3 min read

Review | New World Order

New World Order
Anubhav Chakraborty

September 22, 2021 3 min read

Movie : New World Order

Director : Susan Lim, Christina Teenz Tan, Samudra Kajal Saikia


” Everywhere one seeks to produce meaning, to make the world signify, to render it visible. We are not, however, in danger of lacking meaning; quite the contrary, we are gorged with meaning and it is killing us.” ~ Jean Baudrillard



A series of films by Susan Lim, Christina Teenz Tan, Samudra Kajal Saikia gyrate around the notion of Artificial Intelligence. These are short stories displaying a plethora of emotions including gloom, excitement, disappointment, melancholy and hope. The protagonist in the films appears helpless like many human beings around Artificial Intelligence. The stuffed toy represents all the befuddled individuals who are still busy making sense out of a chaotic world. The theme of Artificial Intelligence has been used quite dexterously as it would be very difficult for one to decipher its role in the film mentioned above. 

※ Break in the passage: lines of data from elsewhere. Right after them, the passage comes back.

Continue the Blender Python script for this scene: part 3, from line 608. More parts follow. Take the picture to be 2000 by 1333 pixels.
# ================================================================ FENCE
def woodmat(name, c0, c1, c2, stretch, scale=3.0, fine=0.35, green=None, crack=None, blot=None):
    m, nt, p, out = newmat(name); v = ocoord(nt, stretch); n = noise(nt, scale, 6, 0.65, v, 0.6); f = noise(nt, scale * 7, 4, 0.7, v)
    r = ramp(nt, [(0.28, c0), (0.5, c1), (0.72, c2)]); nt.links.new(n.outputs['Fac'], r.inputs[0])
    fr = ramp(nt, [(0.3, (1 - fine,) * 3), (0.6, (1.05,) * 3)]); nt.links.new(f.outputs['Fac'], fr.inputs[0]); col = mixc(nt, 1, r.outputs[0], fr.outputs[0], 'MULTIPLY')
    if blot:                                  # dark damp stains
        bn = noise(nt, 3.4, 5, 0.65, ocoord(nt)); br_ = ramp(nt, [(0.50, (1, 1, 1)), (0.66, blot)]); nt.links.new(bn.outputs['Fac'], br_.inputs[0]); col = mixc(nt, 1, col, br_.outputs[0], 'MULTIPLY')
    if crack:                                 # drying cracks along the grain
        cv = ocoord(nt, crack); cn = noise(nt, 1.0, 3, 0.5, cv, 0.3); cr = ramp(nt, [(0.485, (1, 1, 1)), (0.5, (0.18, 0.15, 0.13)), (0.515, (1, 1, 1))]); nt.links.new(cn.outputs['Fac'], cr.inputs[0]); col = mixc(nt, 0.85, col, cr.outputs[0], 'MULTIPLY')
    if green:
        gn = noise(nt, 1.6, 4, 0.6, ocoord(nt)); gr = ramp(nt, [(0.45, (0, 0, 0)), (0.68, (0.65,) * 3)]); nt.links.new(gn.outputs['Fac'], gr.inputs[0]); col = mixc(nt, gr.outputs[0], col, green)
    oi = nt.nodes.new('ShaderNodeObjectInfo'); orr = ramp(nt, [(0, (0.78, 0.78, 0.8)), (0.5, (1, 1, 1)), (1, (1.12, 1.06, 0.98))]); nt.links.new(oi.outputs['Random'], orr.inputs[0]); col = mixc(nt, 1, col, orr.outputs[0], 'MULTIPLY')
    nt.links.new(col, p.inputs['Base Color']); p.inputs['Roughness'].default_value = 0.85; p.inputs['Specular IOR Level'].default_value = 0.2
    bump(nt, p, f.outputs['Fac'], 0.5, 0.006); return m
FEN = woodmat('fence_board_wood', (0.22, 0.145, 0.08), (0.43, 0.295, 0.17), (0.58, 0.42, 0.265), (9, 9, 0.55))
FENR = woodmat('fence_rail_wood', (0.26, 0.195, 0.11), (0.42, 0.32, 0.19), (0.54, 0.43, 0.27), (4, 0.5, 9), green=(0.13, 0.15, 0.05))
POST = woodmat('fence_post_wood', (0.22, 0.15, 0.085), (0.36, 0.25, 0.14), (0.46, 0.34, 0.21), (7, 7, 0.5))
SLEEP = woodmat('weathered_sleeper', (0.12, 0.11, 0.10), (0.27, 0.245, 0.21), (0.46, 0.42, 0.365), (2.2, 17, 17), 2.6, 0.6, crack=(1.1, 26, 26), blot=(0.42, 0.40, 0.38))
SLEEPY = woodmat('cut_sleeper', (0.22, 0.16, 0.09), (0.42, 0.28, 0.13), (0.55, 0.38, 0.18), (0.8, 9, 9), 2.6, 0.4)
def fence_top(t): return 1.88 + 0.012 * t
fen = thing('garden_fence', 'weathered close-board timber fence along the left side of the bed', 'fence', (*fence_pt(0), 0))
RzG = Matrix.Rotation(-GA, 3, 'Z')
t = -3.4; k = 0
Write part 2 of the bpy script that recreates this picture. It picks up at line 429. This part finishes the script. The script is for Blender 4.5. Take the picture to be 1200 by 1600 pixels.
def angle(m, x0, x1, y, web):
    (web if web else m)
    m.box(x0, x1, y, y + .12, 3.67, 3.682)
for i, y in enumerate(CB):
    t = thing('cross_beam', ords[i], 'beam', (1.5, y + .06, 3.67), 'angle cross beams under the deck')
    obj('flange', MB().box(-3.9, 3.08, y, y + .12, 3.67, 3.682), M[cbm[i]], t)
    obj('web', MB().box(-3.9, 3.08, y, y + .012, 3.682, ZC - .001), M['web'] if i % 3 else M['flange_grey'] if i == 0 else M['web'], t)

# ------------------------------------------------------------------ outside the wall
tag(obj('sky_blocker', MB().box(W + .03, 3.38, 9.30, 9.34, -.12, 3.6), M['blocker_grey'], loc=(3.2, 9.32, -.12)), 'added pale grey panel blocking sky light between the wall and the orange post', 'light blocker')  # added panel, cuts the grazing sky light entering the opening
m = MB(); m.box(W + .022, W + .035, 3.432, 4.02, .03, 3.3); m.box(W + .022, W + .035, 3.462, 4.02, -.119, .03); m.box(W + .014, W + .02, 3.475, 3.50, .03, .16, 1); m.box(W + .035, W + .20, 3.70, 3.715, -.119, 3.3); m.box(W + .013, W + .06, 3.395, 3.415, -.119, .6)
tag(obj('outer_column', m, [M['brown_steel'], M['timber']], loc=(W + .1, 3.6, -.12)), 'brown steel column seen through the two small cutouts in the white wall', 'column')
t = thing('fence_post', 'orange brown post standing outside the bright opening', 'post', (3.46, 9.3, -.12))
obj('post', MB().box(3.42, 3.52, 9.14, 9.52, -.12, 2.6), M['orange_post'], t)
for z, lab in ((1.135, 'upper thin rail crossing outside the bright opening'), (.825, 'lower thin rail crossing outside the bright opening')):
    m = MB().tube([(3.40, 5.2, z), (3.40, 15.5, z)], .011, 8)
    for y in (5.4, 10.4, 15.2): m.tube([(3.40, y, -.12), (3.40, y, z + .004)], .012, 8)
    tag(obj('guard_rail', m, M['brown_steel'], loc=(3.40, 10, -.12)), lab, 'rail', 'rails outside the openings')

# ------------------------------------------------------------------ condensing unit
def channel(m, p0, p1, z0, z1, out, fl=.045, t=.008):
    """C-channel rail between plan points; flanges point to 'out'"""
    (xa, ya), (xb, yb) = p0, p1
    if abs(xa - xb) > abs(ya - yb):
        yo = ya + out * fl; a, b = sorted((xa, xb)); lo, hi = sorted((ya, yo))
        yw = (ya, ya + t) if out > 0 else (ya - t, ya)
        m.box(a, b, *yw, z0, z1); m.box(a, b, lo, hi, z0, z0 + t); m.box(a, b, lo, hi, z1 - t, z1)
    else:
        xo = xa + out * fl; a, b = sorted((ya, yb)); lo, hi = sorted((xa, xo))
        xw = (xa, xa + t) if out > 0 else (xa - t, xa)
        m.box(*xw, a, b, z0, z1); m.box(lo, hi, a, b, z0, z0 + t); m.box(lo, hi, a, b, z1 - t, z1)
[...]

The makers evidently have refused to side with the idea of the omniscient creator. They appear as puzzled as the audience and the protagonist. The conscious individual (the toy) is making an effort to not disappear in the abyss of nothingness. The message is pretty loud and clear. It is true that there is something that mere human beings find difficult to comprehend. However there must not be a lack of effort. One must try to create his own meaning, one must try to exist within the chaos around him. In ‘Synthetic Me’ a similar concept was shown. The protagonist is consciously trying to accept the changes in his body.


The medium of animation used in the movie appears interesting. The colourful pictures, images and symbols would attract the attention of the audience. It might take them sometime to fathom the profundity of the plot. Another interesting idea is that the characters are symbols of innocence (a little girl, a stuffed toy). These symbols might make their cluelessness appear authentic.


It is also interesting to note the meta message in the movies. The way the makers have used a technological tool

 in order to critique  technological advancements surrounding the replication of consciousness. 

One must first understand the nature of the new world order. It can be both a harbinger of hope and the ominous symbol of total annihilation. The New World Order, be it good or terrible, is certainly something different from the one we look upon at the moment. Definitions, language , emotions all disappear and reappear in a moment in the New World Order and it is precisely this, we must first admit and then accept. 

The images of the treadmill and the synthesizer as a symbolic stairway to heaven act as symbols of the human body and art (music) respectively. A puzzled protagonist must adapt to the virtual treadmill if he wants to keep fit and play the tune of life on the synthesizer that resembles a vertical stairway upwards. All these images appear innocuous and unnerving at the same point of time. The changes are visible yet there is very little that one can do about them if the changes are repugnant. 

The makers have refused to wear the glass of pretentious premonitions. They are waiting with an equal amount of eagerness to see what is to become of mankind in the following days to come. However, they know one thing for sure, we must never forget the most important doctrine of Charles Darwin. We must adapt or we shall perish, in a world of indifference and greed.